The grand exception to the library’s overall quietude is a special circle on the ground floor, where patrons may notice a curious reverberation of their voices and footsteps as they echo off the tile and rounded bookshelves and up into the ceiling.

Carrie Worth, youth librarian, said the clear view of Shawnee’s native prairie environment affords many opportunities for Monticello Library to incorporate the outdoors into programming.

Nearly every sitting area has an electric outlet for patrons to plug in their devices. Some spaces are designed for study, others for private reading, and still others for group activities like board games (which are coming soon). The seating was all designed for flexible use, based on patrons’ individual needs, desires, body types and comfort styles, Madrigal said.

A set of green “Spanish steps” create a playing/waiting area for visitors alongside the grand staircase that leads to the second floor of fiction and teen sections, music library and more study rooms.

Also in the works are laptops for checkout; these will accompany the library’s upstairs open workstation suite of desktop computers, including iMacs installed with the Adobe Creative Suite. Patrons can create 3D prints and send them to Central Resource Library to be printed in the MakerSpace.

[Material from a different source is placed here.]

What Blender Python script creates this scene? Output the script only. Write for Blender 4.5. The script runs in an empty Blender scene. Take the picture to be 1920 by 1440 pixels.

The “piece de resistance” for both Worth and Madrigal is the rooftop terrace, with at least half a dozen picnic tables, drought-resistance native greenery and a view looking east onto the nearby retail development. Benches will soon be installed along the edge of the terrace:

Madrigal said he’s also excited for the opportunities associated with the rooftop terrace, including the “programming possibilities about this branch that an outdoor space affords.”

The teen section on the second floor looks much like the rest of the library for adult patrons — except it also has a couple of chairs that enclose the occupant, who can hook up their device to a USB port and listen to music or audio books. Worth said these seats were a favorite by Shawnee police officers, who recently got a sneak peek of the facility.

Other tech-centric features include six touchscreen self-checkout stations, four online library catalogs, mounted big-screens for patrons to cast their devices and a digital display outside the large meeting room (located just beyond the movie library on the ground floor).

Monticello Library also features a drop-off box as well as a drive-up window for patrons to pick up books and materials they have on hold. Books and materials placed in the drop-off box go through an automatic sorter: A conveyor belt carries items to a machine that reads the barcode on the item and drops it into one of half a dozen buckets.

Monticello Library has no cafe because the staff doesn’t want to compete with nearby food and drink vendors, Worth said. Food and drink is allowed anywhere in the library.

The finishing touches are still being made even this week. But while most of Monticello Library is complete, it is still a work in progress, said Christopher Leitch, community relations coordinator. That’s because the library staff will need to gauge actual interest from patrons on library features, compared with feedback from the public prior to construction.

“We have an idea of our patrons’ demographics, but until you open the library, there will always be an element of surprise,” Leitch said. “As the staff gets to know the profiles of users in the community, it will help them to better tailor the services they provide here.”